There was an evening when I first said to her, "I love you." And there was the letter I wrote the next morning. It was so full of doubt and insecurity. It was so certain. It waxed philosophically on what love is, and struggled to explain what it was that I felt. Last night I read it aloud to her, and we both felt the power of it still after all these years: clumsy, eloquent, heartfelt, accurate, strong and tender. Back then we were so confused, so damaged, the pair of us, we didn't know what the hell we were doing. Yet we blundered onwards and here we are all these years later with a collection of old paper that describes a journey we were led on; and it describes the agency of something greater than either of us which was determined on our healing and growth.

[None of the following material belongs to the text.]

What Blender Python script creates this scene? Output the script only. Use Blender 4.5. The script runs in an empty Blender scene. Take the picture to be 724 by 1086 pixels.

And which has led us here: through all the certain paths and byways and missteps and faults and errors and sufferings and joys to which human beings are prone, on a 44 year long pilgrimage to this little house on a hill with its flowers and trees. And to this couch with tea and a box of old letters and each other.

Comments

Kate said…
Wow. And it hasn't stopped yet.
Kathryn said…
Wonderful for you both to read all those letters from the beginning
Alden Smith said…
Change, growth and transformation. The long hard track to the little house on the hill brings new perspective in all directions; and flowers unfolding.
Kelvin Wright said…
Found one or two letters of yours, also, Alden. And of course you get mentioned quite a bit.
Alden Smith said…
'Letters'.. now that's a name I haven't heard in a long, long time. Do you remember? pens and paper and stuff and things called envelopes and the sharp bitter taste when you licked the back of the 'Stamp' before affixing it to the envelope ... seems like all those old traditions have gone the way of roof thatching and keeping your own family house cow .... and there was a time when you would hear someone whistling happily as they walked down the street, where's all that music gone eh? Oh aye, I 'member old Josh, even when there was trouble at Mill di'int stop im a-whistling.
Kelvin Wright said…
We've lost so much and gained so much. One of the things that is both a gain and a loss is the speed. A letter sent would take 2 days to arrive, even it was only travelling from Browns Road in Christchurch to Bealey Avenue in the same neighbourhood. There was time to reflect and consider and choose words. Time for feelings to consolidate. I wonder how it would all have gone if we had been texting? I suspect faster. Both in getting started and in ending, which nearly happened a couple of times in our first year.

Some people still thatch their roof. Early in our marriage Clemency and I had a house cow... or a quarter share in one, at least. Maybe I should start writing real letters again.
Alden Smith said…
Yes, time to reflect, consider, choose, consolidate is something our culture is fast loosing especially in our huge cities. Your words reminded me of how C G Jung would find balance in his very busy life by going on retreat to his other house, (built with his own hands) on the shores of a lake. There he would chop wood and carry water from a well, do gardening, cook on an open fire and reflect, consider .. etc.

We all don't have access to Jungs' idyllic setup but the wilderness visited in simplicity or a deliberate commitment to retreat in our own back yard is still a viable option for us all.